Exercise brief:
In the data below, locate each line with the word "picture" and list it.

Dataset records:

>> Begin

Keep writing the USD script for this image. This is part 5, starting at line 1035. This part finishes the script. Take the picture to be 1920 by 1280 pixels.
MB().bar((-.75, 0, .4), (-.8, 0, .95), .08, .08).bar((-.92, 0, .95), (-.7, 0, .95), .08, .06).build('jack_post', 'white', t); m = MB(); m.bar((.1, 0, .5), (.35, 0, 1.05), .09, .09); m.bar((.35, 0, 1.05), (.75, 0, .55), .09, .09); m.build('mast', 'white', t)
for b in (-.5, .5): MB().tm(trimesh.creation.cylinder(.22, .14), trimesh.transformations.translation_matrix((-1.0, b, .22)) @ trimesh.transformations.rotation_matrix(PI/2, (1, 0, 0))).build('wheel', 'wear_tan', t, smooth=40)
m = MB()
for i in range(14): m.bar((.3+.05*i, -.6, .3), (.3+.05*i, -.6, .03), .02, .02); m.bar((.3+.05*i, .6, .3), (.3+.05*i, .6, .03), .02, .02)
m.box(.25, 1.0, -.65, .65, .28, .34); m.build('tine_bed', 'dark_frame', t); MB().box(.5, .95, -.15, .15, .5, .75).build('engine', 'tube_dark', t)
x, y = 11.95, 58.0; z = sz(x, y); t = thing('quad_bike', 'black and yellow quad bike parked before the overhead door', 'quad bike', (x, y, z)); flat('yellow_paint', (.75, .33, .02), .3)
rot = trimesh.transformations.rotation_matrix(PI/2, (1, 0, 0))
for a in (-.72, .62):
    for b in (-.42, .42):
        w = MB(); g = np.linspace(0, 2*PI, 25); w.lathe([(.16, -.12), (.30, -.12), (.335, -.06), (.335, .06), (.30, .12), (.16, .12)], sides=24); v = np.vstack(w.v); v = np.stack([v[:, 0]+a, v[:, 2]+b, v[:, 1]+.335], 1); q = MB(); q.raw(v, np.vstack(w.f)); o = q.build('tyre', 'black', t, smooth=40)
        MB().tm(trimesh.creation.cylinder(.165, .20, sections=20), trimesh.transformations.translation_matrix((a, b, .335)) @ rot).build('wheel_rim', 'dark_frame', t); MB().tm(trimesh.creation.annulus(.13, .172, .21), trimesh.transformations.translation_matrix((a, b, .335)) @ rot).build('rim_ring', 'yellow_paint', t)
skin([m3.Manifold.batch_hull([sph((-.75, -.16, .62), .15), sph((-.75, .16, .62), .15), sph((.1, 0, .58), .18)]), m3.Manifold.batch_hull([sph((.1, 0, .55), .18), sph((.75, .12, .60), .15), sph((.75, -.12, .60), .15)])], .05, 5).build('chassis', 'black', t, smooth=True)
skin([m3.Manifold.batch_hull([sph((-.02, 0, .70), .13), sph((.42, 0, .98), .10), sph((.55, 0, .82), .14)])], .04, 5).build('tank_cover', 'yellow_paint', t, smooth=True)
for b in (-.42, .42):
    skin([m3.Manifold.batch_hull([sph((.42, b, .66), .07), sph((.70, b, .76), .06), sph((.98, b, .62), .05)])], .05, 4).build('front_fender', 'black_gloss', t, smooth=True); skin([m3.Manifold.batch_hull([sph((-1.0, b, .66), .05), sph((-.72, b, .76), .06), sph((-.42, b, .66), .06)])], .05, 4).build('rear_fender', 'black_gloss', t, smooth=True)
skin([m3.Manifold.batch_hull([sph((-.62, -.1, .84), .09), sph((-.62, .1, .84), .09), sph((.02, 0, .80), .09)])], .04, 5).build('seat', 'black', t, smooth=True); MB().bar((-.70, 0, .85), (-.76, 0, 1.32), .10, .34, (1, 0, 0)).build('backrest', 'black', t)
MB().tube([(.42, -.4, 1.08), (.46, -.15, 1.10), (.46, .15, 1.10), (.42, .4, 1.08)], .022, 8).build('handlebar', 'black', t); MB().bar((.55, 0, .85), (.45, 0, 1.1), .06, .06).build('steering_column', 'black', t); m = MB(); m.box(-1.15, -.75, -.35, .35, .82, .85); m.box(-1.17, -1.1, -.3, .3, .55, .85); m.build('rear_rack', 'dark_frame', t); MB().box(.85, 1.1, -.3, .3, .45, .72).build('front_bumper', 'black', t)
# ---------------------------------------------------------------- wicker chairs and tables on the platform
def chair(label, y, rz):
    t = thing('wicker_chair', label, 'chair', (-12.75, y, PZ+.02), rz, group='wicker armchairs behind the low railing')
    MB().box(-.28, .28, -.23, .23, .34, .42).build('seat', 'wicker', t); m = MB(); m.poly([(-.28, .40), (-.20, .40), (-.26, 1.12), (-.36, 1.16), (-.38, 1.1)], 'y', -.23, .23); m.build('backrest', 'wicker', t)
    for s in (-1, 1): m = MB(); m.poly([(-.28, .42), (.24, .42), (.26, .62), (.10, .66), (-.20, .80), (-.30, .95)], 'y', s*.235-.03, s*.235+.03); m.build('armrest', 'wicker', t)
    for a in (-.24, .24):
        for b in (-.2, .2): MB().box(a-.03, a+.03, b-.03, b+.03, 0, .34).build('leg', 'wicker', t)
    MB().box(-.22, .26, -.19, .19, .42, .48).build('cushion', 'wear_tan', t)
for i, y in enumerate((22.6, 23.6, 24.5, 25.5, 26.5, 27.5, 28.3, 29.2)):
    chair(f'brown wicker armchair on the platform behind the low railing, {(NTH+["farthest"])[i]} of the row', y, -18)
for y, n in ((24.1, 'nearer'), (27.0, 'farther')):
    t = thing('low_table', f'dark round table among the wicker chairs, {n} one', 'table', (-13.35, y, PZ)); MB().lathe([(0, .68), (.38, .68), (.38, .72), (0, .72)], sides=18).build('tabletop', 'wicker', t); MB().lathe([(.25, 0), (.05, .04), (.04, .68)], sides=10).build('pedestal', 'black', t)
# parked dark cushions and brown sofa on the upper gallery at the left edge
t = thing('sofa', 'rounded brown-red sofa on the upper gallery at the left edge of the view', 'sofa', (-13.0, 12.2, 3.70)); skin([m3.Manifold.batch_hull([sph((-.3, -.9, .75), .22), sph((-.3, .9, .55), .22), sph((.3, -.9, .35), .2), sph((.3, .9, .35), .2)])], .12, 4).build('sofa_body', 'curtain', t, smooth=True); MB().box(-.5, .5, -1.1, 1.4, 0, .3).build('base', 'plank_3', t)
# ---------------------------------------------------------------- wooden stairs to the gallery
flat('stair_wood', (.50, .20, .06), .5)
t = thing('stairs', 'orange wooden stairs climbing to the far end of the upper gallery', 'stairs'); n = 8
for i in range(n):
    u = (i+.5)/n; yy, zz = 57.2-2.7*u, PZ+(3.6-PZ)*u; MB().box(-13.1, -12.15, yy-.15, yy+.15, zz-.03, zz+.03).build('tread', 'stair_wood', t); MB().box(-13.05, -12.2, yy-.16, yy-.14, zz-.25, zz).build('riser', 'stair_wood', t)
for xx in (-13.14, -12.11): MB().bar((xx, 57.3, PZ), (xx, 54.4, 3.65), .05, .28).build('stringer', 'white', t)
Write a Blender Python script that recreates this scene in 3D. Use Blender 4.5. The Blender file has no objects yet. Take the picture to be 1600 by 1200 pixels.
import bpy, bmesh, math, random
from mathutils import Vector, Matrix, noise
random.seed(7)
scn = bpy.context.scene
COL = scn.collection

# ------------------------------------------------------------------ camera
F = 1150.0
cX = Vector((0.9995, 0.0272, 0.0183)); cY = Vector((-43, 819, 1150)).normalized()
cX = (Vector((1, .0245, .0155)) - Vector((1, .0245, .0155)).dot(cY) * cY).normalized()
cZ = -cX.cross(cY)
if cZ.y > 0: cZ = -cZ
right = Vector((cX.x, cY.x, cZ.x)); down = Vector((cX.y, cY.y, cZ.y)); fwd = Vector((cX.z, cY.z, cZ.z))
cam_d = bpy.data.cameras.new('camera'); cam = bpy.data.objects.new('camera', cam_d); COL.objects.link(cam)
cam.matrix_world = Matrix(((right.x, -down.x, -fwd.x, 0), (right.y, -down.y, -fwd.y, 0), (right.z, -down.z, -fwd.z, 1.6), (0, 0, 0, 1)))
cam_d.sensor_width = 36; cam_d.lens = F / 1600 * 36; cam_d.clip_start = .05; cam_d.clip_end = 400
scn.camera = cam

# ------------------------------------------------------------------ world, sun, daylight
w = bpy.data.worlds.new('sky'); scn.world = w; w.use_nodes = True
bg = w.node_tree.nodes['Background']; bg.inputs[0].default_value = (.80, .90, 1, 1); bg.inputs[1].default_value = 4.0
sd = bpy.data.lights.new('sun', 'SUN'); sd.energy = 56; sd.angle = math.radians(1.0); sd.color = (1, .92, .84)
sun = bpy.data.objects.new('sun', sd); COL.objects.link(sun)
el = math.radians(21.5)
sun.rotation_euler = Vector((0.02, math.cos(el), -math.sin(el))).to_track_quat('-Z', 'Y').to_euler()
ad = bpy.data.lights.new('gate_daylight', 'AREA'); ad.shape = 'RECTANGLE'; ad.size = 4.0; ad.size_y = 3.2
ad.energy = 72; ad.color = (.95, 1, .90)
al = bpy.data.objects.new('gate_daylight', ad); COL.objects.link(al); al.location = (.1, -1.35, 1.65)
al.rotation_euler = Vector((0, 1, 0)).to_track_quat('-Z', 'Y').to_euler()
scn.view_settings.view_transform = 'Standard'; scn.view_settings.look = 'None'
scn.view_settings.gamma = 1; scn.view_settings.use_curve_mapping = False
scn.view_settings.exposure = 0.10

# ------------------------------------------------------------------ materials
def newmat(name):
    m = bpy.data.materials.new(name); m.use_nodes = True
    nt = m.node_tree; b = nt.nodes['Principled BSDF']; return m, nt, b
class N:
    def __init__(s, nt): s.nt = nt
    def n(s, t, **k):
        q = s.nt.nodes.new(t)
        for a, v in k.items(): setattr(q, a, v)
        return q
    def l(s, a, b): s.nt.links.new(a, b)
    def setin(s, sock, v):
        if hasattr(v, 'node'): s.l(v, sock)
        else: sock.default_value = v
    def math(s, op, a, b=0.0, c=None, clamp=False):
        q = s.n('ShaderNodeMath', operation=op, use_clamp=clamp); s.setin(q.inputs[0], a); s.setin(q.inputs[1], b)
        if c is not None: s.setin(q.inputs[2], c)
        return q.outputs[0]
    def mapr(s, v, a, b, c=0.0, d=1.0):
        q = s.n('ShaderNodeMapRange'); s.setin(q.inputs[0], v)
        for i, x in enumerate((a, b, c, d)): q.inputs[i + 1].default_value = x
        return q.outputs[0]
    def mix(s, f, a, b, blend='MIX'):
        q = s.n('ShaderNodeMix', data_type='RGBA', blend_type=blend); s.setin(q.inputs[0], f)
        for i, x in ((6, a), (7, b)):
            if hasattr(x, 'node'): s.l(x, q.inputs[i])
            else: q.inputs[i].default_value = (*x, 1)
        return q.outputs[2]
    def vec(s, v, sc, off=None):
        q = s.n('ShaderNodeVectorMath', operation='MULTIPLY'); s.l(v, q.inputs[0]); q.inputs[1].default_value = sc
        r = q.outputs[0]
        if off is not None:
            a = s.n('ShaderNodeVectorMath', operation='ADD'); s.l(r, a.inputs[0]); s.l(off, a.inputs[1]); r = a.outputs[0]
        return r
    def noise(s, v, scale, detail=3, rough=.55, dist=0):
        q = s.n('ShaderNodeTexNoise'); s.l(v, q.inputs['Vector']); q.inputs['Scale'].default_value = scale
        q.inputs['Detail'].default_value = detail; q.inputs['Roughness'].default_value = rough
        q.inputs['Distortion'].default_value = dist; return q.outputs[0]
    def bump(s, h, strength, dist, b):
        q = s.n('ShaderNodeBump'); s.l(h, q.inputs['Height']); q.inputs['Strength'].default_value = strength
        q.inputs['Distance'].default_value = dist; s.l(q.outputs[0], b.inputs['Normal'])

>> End

Exercise answer:
Keep writing the USD script for this image. This is part 5, starting at line 1035. This part finishes the script. Take the picture to be 1920 by 1280 pixels.
Write a Blender Python script that recreates this scene in 3D. Use Blender 4.5. The Blender file has no objects yet. Take the picture to be 1600 by 1200 pixels.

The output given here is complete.